Intuir, ver por dentro. Encerrado en prejuicios y trampas del lenguaje estaba, sin embargo, volcado al mundo, aunque éste fuera falso y mi alma tuviera que enredarse en caminos de mentiras.

Con el milagro de liberarme, nunca supe por quién, pude ir viendo con dificultad a los que me habían estado engañando (aunque todavía no creía que se trataba de un engaño y nada más) y sus artificios: observé los muñecos que proyectaban sobre la pared su sombra irreal, tal como si los manipuladores estuvieran entregando muertos a los muertos, dando alimento de sombras a las pobres sombras de aquel infierno sin luz autónoma.

Oía las palabras que proferían ellos al cruzar, en un circuito de idea y vuelta en sus pasos, sin sentido otro que el de engañarnos a nosotros los esclavos, pero sin que a este último engaño pudiera encontrarsele un significado más profundo. Las palabras también eran muñecos de verdaderas palabras, y su maldad, el veneno que instilaban en el oído, todavía mayor que la perfidia de las sombras que equivocaban a nuestros pobres ojos. Los sonidos de serpiente me habían hecho amigo de los injustos y enemigo de los buenos, pudriendo por dentro mi alma de contradicción, si yo también tenía que odiar la bondad en mí y amar lo que me destruía.

Pero ¿quién era el que había puesto el fuego allí, facilitando el discurrir engrasado de la máquina mentirosa?

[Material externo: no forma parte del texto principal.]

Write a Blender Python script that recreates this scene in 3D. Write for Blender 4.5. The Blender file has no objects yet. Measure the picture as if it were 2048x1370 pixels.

Oscilaba, y esto es que no debía consistir en verdadero fuego eternamente igual a sí mismo, fuego inteligible, puro y racional, sino que se limitaba a ser una triste lumbre sin alegría, una sombra de fuego que nos convenía a nosotros, los internos que vivían como muertos e impuros.

Mi función en el mundo consiste en contemplar ideas, me digo continuamente a mí mismo y a los que me escuchan. No ha de ser raro que mi conducta incomode y que vaya teniendo más enemigos que adeptos. Entiendo que a nadie le gusta que dirija la linterna a sus ojos, que les ciegue y que luego les invite a ver por su cuenta, examinando, con su inteligencia sola vuelta hacia adentro, qué es aquello que queda cuando nos hemos ido desprendiendo de lo falso, sustituyendo como quien dice la idolatría por la ortodoxia y el politeísmo pagano por un dogmatismo racional. Ya os digo que trinitario, pues de mi examen sólo han de quedar en pie tres cosas; aparte de mi conciencia menesterosa que se satisface en prácticas provisionalidades regulativas.

Pero, ¡qué asombro que las ideas vayan siendo tan raras! No me esperaba yo esto después del esfuerzo. Así que he tenido que volver a sospechar fuera. Soñaba dentro, pues el engaño de que era víctima en nada se distingue de los sortilegios de un espíritu nefasto, y creo ahora que sueño fuera, de nuevo. Creo, porque he vuelto otra vez a pensar que nada sé, que no he mirado bastante en mi interior o que los movimientos de mi cuerpo y alma no fueron lo bastante enérgicos para convertirme a la verdad por entero, quizás por culpa del encierro que había terminado por restar flexibilidad a mis músculos. Tan mala es la costumbre que acaba por sustituir a la naturaleza verdadera, tanto que la ignorancia y la injusticia que en la oscuridad reinaban se habían convertido en la verdadera condición de la ciudad atroz e insolidaria.

Sospecho de aquellas ideas que parece que vienen puras. En su misma superficie encuentro arrugas, signo de una interna mendacidad---

1 comentario:

Egoficción dijo...

Los platónicos siempre dudaréis (¿dudaremos?) de volver a empezar o de continuar heroicamente el camino errado ya comenzado.

Sé que te gusta: Desacrtes era un platónico más sofisticado y menos pretencioso. La paloma platónica es ya en él un triste pero saltarino gorrión.